Carbon Credits: African LDCs, the least benefiting

Richer and larger developing countries benefit much more from the United Nations Clean Development Mechanism (CDM), to the detriment of African Least Developed Countries (LDCs). While almost 80% of CDM projects are located in India, Mexico, China and Brazil, Africa makes up just 2.9% of the total carbon credit registered by the CDM (260 out of more than 4,000 total projects). More than 100 CDM projects are in South Africa, Nigeria, Kenya, Egypt and Morocco – and none of these countries qualify for LDC status.
Fewer than 35 CDM projects are located in the 33 poorest African countries, according to the UN Environment Program, partly because poorer African countries lack the large industrial sectors that the CDM is meant to incentivize.

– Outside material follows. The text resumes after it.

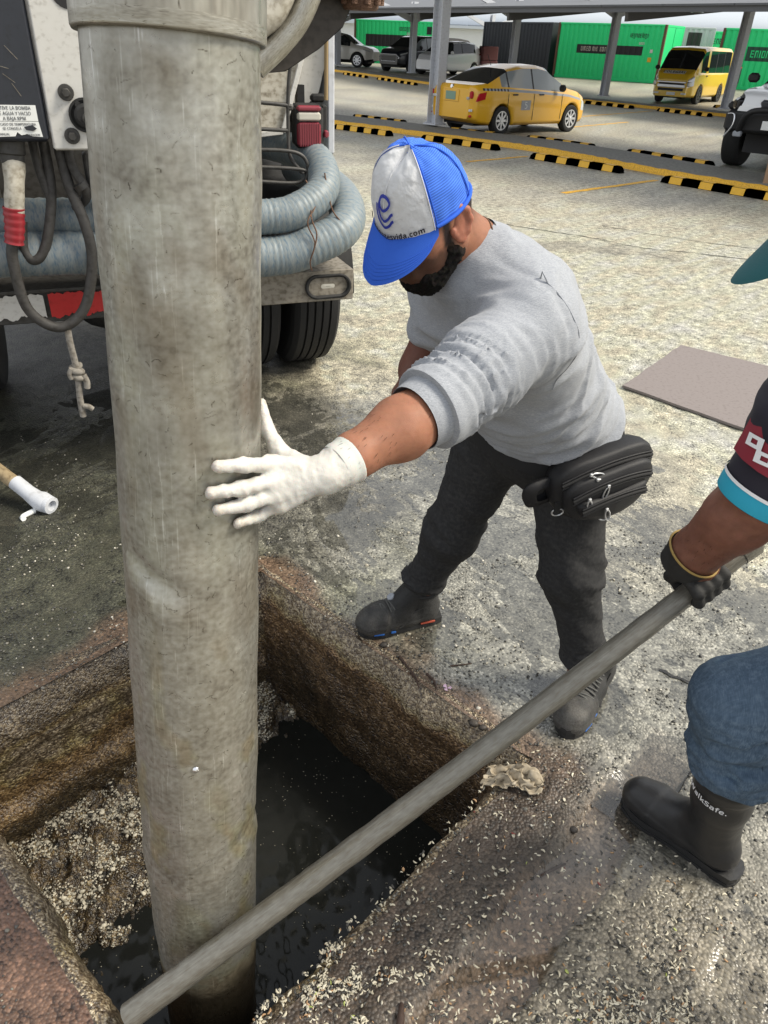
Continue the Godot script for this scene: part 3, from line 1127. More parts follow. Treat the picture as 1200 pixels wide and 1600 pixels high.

Many projects from the LDCs find it hard to meet the strict criteria required by the CDM, the procedure under which issues tradable carbon credits are issued.
Outlining some of the barriers to developing carbon- offset projects in these countries, Gambia's submission to the UN on behalf of the LDC group in March states that "due to limited capacity, high transaction costs, political and economic risks, and technical characteristics of LDCs, the CDM has failed to reach many of its intended beneficiaries in the LDCs,"
Moreover, time is running out for carbon credit project developers in richer African countries who want to sell credits to Europe. Last year, the European Union, currently the world's biggest buyer, ruled it would only buy carbon credits from least developed countries (LDCs) from 2013 onwards. Now, new developers are rushing to make the 31 December deadline but, because it can frequently take two years or more to complete registration, many will not make the cut-off date.
Carbon markets aim to encourage sustainable development by allowing poorer countries to offset the greenhouse gas emissions of the rich world.
As a result, several African countries will find themselves looking for a new market, as Australia, China and South Korea, notes The African Report.